Energy-Efficient Scheduling for Real-Time Systems Based on Deep Q-Learning Mode

Energy saving is a critical and challenging issue for real-time systems in embedded devices because of their limited energy supply. To reduce the energy consumption, a hybrid dynamic voltage and frequency scaling (DVFS) scheduling based on Q-learning (QL-HDS) was proposed by combining energy-efficient DVFS techniques. However, QL-HDS discretizes the system state parameters with a certain step size, resulting in a poor distinction of the system states. More importantly, it is difficult for QL-HDS to learn a system for various task sets with a Q-table and limited training sets. In this paper, an energy-efficient scheduling scheme based on deep Q-learning model is proposed for periodic tasks in real-time systems (DQL-EES).
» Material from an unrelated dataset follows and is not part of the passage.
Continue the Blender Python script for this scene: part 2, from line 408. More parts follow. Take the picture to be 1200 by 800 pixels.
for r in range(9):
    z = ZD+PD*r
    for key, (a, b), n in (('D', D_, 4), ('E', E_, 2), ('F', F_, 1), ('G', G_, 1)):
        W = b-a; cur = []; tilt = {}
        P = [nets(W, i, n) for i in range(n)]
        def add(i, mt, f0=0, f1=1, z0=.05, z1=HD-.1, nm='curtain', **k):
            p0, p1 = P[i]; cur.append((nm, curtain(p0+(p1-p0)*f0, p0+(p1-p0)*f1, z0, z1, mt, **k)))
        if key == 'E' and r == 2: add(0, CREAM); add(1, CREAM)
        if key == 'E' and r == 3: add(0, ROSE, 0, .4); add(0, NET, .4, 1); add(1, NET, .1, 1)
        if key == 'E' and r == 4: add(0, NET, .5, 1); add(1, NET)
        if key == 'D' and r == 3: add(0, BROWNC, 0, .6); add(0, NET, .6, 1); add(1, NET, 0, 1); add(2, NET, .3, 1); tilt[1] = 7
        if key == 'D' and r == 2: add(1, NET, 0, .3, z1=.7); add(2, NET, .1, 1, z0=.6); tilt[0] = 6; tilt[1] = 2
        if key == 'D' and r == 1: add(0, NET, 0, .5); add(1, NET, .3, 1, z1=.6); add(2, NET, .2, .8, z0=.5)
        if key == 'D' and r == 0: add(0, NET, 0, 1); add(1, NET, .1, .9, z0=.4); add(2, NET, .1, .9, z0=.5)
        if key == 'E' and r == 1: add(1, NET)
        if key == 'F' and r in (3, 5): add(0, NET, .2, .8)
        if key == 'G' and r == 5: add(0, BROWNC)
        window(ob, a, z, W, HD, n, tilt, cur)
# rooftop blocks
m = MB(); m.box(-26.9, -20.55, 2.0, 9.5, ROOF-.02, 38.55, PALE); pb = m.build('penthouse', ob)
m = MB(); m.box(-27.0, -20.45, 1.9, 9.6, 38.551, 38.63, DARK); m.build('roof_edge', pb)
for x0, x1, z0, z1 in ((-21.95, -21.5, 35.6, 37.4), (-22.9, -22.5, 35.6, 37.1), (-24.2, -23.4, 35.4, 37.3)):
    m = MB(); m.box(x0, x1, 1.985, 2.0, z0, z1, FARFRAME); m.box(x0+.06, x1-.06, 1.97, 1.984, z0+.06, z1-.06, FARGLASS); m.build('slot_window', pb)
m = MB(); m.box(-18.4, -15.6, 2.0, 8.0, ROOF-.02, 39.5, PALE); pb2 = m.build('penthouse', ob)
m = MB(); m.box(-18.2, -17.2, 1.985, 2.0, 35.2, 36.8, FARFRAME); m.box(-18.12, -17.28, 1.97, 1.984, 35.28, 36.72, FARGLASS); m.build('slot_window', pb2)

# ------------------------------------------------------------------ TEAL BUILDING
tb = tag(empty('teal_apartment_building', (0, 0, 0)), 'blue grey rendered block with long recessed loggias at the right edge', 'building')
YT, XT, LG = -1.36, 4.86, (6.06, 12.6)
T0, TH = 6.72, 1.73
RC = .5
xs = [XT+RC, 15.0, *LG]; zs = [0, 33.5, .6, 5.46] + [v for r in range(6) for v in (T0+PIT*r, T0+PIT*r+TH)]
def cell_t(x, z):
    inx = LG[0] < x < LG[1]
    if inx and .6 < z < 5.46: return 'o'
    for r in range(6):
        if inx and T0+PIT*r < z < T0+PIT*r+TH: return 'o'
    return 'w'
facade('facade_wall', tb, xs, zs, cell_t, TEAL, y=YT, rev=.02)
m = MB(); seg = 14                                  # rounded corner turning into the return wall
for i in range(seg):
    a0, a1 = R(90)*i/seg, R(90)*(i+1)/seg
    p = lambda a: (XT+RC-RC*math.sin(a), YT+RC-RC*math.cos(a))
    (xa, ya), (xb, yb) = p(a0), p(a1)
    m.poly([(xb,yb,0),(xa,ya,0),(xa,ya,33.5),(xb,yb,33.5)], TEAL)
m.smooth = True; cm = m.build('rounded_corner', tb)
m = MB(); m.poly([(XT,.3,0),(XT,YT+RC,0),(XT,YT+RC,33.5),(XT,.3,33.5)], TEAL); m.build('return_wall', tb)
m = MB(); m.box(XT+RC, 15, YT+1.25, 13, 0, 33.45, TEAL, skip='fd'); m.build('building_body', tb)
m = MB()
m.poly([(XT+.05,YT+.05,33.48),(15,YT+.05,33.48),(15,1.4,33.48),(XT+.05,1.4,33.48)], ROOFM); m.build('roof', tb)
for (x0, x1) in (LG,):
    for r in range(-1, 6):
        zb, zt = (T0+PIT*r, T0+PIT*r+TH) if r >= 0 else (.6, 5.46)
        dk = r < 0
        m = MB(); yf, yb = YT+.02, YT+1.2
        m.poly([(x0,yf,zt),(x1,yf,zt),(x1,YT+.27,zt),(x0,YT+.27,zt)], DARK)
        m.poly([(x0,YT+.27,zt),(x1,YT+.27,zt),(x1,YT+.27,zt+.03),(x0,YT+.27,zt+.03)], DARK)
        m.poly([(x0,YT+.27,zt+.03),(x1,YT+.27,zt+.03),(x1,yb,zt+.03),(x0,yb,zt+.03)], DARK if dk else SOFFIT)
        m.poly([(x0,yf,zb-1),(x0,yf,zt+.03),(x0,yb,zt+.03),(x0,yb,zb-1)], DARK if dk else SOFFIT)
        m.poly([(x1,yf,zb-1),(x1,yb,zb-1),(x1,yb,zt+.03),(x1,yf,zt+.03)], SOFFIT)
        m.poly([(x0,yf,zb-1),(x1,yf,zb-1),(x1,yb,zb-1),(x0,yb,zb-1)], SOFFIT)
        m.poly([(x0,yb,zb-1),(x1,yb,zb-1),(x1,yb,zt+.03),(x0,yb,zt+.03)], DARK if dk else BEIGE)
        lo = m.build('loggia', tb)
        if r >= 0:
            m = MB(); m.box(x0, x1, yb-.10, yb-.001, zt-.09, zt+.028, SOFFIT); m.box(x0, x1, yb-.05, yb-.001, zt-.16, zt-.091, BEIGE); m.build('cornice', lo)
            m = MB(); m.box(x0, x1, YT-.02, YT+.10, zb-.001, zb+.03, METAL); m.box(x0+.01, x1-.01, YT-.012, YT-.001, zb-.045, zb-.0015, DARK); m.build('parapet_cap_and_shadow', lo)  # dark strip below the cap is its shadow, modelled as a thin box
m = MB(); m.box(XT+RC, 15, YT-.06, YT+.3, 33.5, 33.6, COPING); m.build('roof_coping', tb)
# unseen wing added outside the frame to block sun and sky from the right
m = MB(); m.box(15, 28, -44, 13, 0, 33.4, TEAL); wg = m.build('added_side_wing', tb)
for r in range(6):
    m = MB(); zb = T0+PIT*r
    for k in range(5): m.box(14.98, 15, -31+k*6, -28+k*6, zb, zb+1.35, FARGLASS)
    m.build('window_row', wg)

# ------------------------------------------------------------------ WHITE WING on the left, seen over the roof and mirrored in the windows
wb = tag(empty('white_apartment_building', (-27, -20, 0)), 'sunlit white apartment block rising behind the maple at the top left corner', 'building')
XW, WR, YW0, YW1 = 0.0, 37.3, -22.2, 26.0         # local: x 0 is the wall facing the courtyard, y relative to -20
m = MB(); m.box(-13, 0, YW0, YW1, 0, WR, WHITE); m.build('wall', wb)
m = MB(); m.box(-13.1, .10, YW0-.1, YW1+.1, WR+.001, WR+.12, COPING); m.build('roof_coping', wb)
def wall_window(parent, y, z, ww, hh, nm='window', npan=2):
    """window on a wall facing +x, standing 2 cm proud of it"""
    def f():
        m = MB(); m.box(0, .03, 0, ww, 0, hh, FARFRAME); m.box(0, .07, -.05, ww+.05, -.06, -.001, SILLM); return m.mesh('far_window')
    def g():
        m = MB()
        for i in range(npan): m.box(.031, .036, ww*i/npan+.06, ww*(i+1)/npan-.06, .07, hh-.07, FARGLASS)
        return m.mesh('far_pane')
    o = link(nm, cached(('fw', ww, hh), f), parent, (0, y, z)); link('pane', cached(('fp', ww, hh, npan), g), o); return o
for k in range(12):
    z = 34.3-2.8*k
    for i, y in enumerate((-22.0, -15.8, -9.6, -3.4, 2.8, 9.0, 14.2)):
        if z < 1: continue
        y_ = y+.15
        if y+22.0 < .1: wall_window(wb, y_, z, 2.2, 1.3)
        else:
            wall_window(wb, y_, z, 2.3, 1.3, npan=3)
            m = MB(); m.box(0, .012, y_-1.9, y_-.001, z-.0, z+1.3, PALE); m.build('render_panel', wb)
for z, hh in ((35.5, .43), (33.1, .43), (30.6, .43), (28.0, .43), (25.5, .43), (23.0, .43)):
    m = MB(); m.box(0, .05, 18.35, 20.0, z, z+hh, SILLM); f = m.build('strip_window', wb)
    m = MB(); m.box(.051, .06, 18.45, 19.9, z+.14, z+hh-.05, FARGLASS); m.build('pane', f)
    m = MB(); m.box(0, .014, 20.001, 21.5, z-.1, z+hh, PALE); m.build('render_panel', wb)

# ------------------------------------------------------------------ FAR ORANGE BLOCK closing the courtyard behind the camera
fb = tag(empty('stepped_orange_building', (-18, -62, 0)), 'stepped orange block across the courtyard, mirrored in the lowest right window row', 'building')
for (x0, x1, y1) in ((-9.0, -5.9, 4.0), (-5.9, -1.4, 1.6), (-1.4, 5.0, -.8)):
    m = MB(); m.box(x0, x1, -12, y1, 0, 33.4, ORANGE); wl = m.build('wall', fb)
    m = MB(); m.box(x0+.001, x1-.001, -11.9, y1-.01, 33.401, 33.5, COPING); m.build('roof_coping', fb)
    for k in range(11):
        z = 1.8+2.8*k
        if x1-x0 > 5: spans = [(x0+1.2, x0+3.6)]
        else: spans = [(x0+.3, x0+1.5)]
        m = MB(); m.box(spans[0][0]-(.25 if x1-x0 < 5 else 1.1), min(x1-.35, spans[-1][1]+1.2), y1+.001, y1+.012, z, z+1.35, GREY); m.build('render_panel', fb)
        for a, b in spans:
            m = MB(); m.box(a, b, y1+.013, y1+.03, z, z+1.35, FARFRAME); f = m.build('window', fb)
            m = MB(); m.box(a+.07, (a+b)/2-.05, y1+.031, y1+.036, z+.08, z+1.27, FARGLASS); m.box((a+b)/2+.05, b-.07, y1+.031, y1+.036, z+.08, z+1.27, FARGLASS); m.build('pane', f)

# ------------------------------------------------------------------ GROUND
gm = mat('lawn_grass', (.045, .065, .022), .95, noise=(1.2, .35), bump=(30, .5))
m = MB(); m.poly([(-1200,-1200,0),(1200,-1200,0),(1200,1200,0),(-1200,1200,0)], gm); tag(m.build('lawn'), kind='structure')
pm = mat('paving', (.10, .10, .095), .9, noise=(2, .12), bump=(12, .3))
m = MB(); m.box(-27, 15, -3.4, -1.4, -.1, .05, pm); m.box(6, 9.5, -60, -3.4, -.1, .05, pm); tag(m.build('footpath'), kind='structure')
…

Specially, a deep Q-learning model is designed by combining a stacked auto-encoder and a Q-learning model. In the deep Q-learning model, the stacked auto-encoder is used to replace the Q-function for learning the Q-value of each DVFS technology for any system state. Furthermore, a training strategy is devised to learn the parameters of the deep Q-learning model based on the experience replay scheme. Finally, the performance of the proposed scheme is evaluated by comparison with QL-HDS on different simulation task sets. Results demonstrated that the proposed algorithm can save average 4.2% energy than QL-HDS.